Uma vitória do esquecimento
Uma vitória do esquecimento
BOILESEN. HENNING Boilesen. Guarde esse nome. Foi um dinamarquês. É uma das maiores atrações do festival de documentários É Tudo Verdade, que vai até dia 5 de abril, com sessões grátis no Cinesesc, no CCBB e no Eldorado.
"Cidadão Boilesen" é um documentário de Chaim Litewski, investigando a vida de um alto executivo da Ultragás, que era amigo de torturadores durante a ditadura e que chegou a assistir, por prazer, a sessões de suplício comandadas pelo delegado Fleury.
Boilesen foi assassinado pela guerrilha de Lamarca. Na mesma alameda Casa Branca onde o guerrilheiro seria morto um tempo depois. O filho de Boilesen é entrevistado no filme. Simplesmente não consegue acreditar que o pai fosse um monstro anticomunista, cúmplice de torturadores. Para ele, o assassinato ainda carece de explicação.
Boilesen era um tipo amigável, festeiro, nada racista: terminou tendo um caso extraconjugal, a que administrou decentemente. O documentário abusa um pouco, por falta de material concreto, das fotografias oficiais do empresário dinamarquês. Alto, sorridente, nariz de boxeador, smoking impecável, ei-lo presente em solenidades da Fiesp durante os anos de chumbo.
Muitas pessoas entrevistadas pelo documentário atestam a simpatia de Boilesen pela Operação Bandeirante -a Oban-, aparato semiclandestino dedicado a matar e torturar suspeitos de "comunismo" no auge da ditadura. Segundo alguns relatos do filme, Boilesen não se limitava a financiar a Oban. Gostava de presenciar as sessões de tortura -e o filme recorre, a meu ver erradamente, a recriações ficcionais daquele horror todo.
Fico sem saber o que pensar de Boilesen. Cláudio Elisabetski, produtor cultural, refere-se ao "lado obscuro" do empresário, que pode ser mais ou menos intenso em cada um de nós. Menos do que o caso individual de Henning Boilesen, o que há de mais interessante no documentário são os depoimentos gravados por Chaim Litewski.
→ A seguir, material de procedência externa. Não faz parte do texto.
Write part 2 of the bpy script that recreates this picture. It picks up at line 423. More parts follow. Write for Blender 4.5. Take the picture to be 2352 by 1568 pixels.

Ninguém sente a menor sombra de culpa. Jarbas Passarinho, Carlos Alberto Brilhante Ustra e outros partícipes da Oban falam friamente da chamada "guerra contra o terrorismo". Lamente-se, de resto, a falta de um depoimento do ex-ministro Delfim Netto, evidentemente um adepto da ditadura, e hoje hábil conselheiro do governo Lula. Torturava-se à vontade nos tempos de Boilesen. Poucos empresários tiveram a coragem de recusar doações à Oban: Antonio Ermírio de Moraes, José Mindlin.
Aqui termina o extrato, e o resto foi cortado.